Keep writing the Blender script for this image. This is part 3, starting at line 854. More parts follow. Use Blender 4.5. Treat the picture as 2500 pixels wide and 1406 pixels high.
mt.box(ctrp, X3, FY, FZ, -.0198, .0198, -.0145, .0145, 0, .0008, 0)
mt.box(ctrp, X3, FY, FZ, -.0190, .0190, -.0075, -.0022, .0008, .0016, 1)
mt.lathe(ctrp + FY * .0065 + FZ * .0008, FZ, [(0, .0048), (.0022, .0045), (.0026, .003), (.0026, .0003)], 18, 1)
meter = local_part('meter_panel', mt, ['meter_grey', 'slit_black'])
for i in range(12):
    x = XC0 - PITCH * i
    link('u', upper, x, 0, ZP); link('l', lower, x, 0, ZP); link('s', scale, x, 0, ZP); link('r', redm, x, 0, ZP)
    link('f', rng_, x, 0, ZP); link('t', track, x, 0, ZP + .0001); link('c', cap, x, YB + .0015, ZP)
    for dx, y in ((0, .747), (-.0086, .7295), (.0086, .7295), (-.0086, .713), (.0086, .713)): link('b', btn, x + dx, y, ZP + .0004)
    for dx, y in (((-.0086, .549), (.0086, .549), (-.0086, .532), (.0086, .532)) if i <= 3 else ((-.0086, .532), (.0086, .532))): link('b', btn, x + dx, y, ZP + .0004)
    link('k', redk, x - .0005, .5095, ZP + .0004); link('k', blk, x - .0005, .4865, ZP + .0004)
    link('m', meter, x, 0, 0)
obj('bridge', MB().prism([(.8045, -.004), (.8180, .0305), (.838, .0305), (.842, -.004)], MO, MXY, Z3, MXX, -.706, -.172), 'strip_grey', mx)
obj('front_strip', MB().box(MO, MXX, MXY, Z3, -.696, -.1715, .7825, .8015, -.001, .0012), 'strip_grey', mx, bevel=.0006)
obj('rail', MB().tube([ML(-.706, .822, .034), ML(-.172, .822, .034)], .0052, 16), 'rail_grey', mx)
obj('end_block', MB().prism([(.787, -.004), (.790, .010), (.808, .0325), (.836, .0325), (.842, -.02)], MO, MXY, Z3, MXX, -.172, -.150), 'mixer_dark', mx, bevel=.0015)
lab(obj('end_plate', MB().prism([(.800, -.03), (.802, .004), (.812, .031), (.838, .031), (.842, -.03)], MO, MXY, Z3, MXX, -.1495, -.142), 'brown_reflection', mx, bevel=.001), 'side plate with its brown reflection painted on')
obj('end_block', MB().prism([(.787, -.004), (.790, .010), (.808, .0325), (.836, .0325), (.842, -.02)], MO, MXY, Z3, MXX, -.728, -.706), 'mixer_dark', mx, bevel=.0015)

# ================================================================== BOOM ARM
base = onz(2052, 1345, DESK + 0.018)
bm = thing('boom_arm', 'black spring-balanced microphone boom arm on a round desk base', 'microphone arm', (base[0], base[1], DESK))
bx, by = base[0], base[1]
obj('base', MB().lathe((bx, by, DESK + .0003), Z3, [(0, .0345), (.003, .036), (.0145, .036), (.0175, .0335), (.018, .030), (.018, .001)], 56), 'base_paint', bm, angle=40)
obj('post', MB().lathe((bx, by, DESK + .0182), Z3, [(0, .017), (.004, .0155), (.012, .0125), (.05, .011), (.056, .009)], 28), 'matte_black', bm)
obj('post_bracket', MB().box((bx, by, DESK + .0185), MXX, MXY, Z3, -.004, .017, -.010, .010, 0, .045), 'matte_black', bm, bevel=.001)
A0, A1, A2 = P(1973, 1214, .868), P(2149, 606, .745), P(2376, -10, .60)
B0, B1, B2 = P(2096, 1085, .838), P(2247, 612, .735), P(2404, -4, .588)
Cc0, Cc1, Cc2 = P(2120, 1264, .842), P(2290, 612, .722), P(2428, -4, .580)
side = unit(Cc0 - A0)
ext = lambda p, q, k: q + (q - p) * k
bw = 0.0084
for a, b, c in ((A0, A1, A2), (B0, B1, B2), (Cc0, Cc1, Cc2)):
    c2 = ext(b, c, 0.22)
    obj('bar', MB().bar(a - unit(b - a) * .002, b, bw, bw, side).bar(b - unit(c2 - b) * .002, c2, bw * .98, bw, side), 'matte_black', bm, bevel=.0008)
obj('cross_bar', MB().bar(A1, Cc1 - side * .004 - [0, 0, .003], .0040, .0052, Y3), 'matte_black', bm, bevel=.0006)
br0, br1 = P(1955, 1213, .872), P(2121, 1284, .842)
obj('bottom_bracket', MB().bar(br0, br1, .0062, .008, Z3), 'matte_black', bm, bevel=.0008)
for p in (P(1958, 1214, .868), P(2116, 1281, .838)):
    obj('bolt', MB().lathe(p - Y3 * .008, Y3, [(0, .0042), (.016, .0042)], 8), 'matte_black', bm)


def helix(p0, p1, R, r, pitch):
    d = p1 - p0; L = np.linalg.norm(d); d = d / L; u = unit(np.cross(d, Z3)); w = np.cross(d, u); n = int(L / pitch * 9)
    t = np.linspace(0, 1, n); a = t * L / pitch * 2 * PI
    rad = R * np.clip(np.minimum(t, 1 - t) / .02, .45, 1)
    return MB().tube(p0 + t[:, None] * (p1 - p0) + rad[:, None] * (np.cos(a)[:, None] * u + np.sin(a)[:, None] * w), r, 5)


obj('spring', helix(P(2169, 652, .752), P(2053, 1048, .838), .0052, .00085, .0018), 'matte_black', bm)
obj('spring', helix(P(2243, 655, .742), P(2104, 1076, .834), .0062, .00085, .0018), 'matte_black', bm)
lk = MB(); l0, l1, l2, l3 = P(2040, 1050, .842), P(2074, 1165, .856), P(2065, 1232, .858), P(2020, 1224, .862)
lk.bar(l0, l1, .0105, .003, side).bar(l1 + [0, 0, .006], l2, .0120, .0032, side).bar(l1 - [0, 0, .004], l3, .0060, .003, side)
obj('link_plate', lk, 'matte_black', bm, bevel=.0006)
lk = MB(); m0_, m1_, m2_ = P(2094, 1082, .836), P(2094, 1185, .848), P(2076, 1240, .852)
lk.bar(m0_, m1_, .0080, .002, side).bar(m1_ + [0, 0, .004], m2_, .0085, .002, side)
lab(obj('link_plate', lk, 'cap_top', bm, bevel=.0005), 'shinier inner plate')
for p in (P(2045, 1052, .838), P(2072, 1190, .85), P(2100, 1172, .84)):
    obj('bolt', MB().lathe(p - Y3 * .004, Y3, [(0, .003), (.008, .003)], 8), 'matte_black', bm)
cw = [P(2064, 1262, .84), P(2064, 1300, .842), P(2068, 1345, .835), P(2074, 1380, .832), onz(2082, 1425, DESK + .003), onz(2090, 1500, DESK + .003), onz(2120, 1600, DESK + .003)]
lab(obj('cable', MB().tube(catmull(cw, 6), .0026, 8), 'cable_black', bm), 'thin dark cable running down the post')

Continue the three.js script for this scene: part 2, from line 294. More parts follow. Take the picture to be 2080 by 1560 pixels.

◇ ◇ ◇

The listing above must be transcribed exactly, line by line.

Keep writing the Blender script for this image. This is part 3, starting at line 854. More parts follow. Use Blender 4.5. Treat the picture as 2500 pixels wide and 1406 pixels high.
mt.box(ctrp, X3, FY, FZ, -.0198, .0198, -.0145, .0145, 0, .0008, 0)
mt.box(ctrp, X3, FY, FZ, -.0190, .0190, -.0075, -.0022, .0008, .0016, 1)
mt.lathe(ctrp + FY * .0065 + FZ * .0008, FZ, [(0, .0048), (.0022, .0045), (.0026, .003), (.0026, .0003)], 18, 1)
meter = local_part('meter_panel', mt, ['meter_grey', 'slit_black'])
for i in range(12):
    x = XC0 - PITCH * i
    link('u', upper, x, 0, ZP); link('l', lower, x, 0, ZP); link('s', scale, x, 0, ZP); link('r', redm, x, 0, ZP)
    link('f', rng_, x, 0, ZP); link('t', track, x, 0, ZP + .0001); link('c', cap, x, YB + .0015, ZP)
    for dx, y in ((0, .747), (-.0086, .7295), (.0086, .7295), (-.0086, .713), (.0086, .713)): link('b', btn, x + dx, y, ZP + .0004)
    for dx, y in (((-.0086, .549), (.0086, .549), (-.0086, .532), (.0086, .532)) if i <= 3 else ((-.0086, .532), (.0086, .532))): link('b', btn, x + dx, y, ZP + .0004)
    link('k', redk, x - .0005, .5095, ZP + .0004); link('k', blk, x - .0005, .4865, ZP + .0004)
    link('m', meter, x, 0, 0)
obj('bridge', MB().prism([(.8045, -.004), (.8180, .0305), (.838, .0305), (.842, -.004)], MO, MXY, Z3, MXX, -.706, -.172), 'strip_grey', mx)
obj('front_strip', MB().box(MO, MXX, MXY, Z3, -.696, -.1715, .7825, .8015, -.001, .0012), 'strip_grey', mx, bevel=.0006)
obj('rail', MB().tube([ML(-.706, .822, .034), ML(-.172, .822, .034)], .0052, 16), 'rail_grey', mx)
obj('end_block', MB().prism([(.787, -.004), (.790, .010), (.808, .0325), (.836, .0325), (.842, -.02)], MO, MXY, Z3, MXX, -.172, -.150), 'mixer_dark', mx, bevel=.0015)
lab(obj('end_plate', MB().prism([(.800, -.03), (.802, .004), (.812, .031), (.838, .031), (.842, -.03)], MO, MXY, Z3, MXX, -.1495, -.142), 'brown_reflection', mx, bevel=.001), 'side plate with its brown reflection painted on')
obj('end_block', MB().prism([(.787, -.004), (.790, .010), (.808, .0325), (.836, .0325), (.842, -.02)], MO, MXY, Z3, MXX, -.728, -.706), 'mixer_dark', mx, bevel=.0015)

# ================================================================== BOOM ARM
base = onz(2052, 1345, DESK + 0.018)
bm = thing('boom_arm', 'black spring-balanced microphone boom arm on a round desk base', 'microphone arm', (base[0], base[1], DESK))
bx, by = base[0], base[1]
obj('base', MB().lathe((bx, by, DESK + .0003), Z3, [(0, .0345), (.003, .036), (.0145, .036), (.0175, .0335), (.018, .030), (.018, .001)], 56), 'base_paint', bm, angle=40)
obj('post', MB().lathe((bx, by, DESK + .0182), Z3, [(0, .017), (.004, .0155), (.012, .0125), (.05, .011), (.056, .009)], 28), 'matte_black', bm)
obj('post_bracket', MB().box((bx, by, DESK + .0185), MXX, MXY, Z3, -.004, .017, -.010, .010, 0, .045), 'matte_black', bm, bevel=.001)
A0, A1, A2 = P(1973, 1214, .868), P(2149, 606, .745), P(2376, -10, .60)
B0, B1, B2 = P(2096, 1085, .838), P(2247, 612, .735), P(2404, -4, .588)
Cc0, Cc1, Cc2 = P(2120, 1264, .842), P(2290, 612, .722), P(2428, -4, .580)
side = unit(Cc0 - A0)
ext = lambda p, q, k: q + (q - p) * k
bw = 0.0084
for a, b, c in ((A0, A1, A2), (B0, B1, B2), (Cc0, Cc1, Cc2)):
    c2 = ext(b, c, 0.22)
    obj('bar', MB().bar(a - unit(b - a) * .002, b, bw, bw, side).bar(b - unit(c2 - b) * .002, c2, bw * .98, bw, side), 'matte_black', bm, bevel=.0008)
obj('cross_bar', MB().bar(A1, Cc1 - side * .004 - [0, 0, .003], .0040, .0052, Y3), 'matte_black', bm, bevel=.0006)
br0, br1 = P(1955, 1213, .872), P(2121, 1284, .842)
obj('bottom_bracket', MB().bar(br0, br1, .0062, .008, Z3), 'matte_black', bm, bevel=.0008)
for p in (P(1958, 1214, .868), P(2116, 1281, .838)):
    obj('bolt', MB().lathe(p - Y3 * .008, Y3, [(0, .0042), (.016, .0042)], 8), 'matte_black', bm)


def helix(p0, p1, R, r, pitch):
    d = p1 - p0; L = np.linalg.norm(d); d = d / L; u = unit(np.cross(d, Z3)); w = np.cross(d, u); n = int(L / pitch * 9)
    t = np.linspace(0, 1, n); a = t * L / pitch * 2 * PI
    rad = R * np.clip(np.minimum(t, 1 - t) / .02, .45, 1)
    return MB().tube(p0 + t[:, None] * (p1 - p0) + rad[:, None] * (np.cos(a)[:, None] * u + np.sin(a)[:, None] * w), r, 5)


obj('spring', helix(P(2169, 652, .752), P(2053, 1048, .838), .0052, .00085, .0018), 'matte_black', bm)
obj('spring', helix(P(2243, 655, .742), P(2104, 1076, .834), .0062, .00085, .0018), 'matte_black', bm)
lk = MB(); l0, l1, l2, l3 = P(2040, 1050, .842), P(2074, 1165, .856), P(2065, 1232, .858), P(2020, 1224, .862)
lk.bar(l0, l1, .0105, .003, side).bar(l1 + [0, 0, .006], l2, .0120, .0032, side).bar(l1 - [0, 0, .004], l3, .0060, .003, side)
obj('link_plate', lk, 'matte_black', bm, bevel=.0006)
lk = MB(); m0_, m1_, m2_ = P(2094, 1082, .836), P(2094, 1185, .848), P(2076, 1240, .852)
lk.bar(m0_, m1_, .0080, .002, side).bar(m1_ + [0, 0, .004], m2_, .0085, .002, side)
lab(obj('link_plate', lk, 'cap_top', bm, bevel=.0005), 'shinier inner plate')
for p in (P(2045, 1052, .838), P(2072, 1190, .85), P(2100, 1172, .84)):
    obj('bolt', MB().lathe(p - Y3 * .004, Y3, [(0, .003), (.008, .003)], 8), 'matte_black', bm)
cw = [P(2064, 1262, .84), P(2064, 1300, .842), P(2068, 1345, .835), P(2074, 1380, .832), onz(2082, 1425, DESK + .003), onz(2090, 1500, DESK + .003), onz(2120, 1600, DESK + .003)]
lab(obj('cable', MB().tube(catmull(cw, 6), .0026, 8), 'cable_black', bm), 'thin dark cable running down the post')

Continue the three.js script for this scene: part 2, from line 294. More parts follow. Take the picture to be 2080 by 1560 pixels.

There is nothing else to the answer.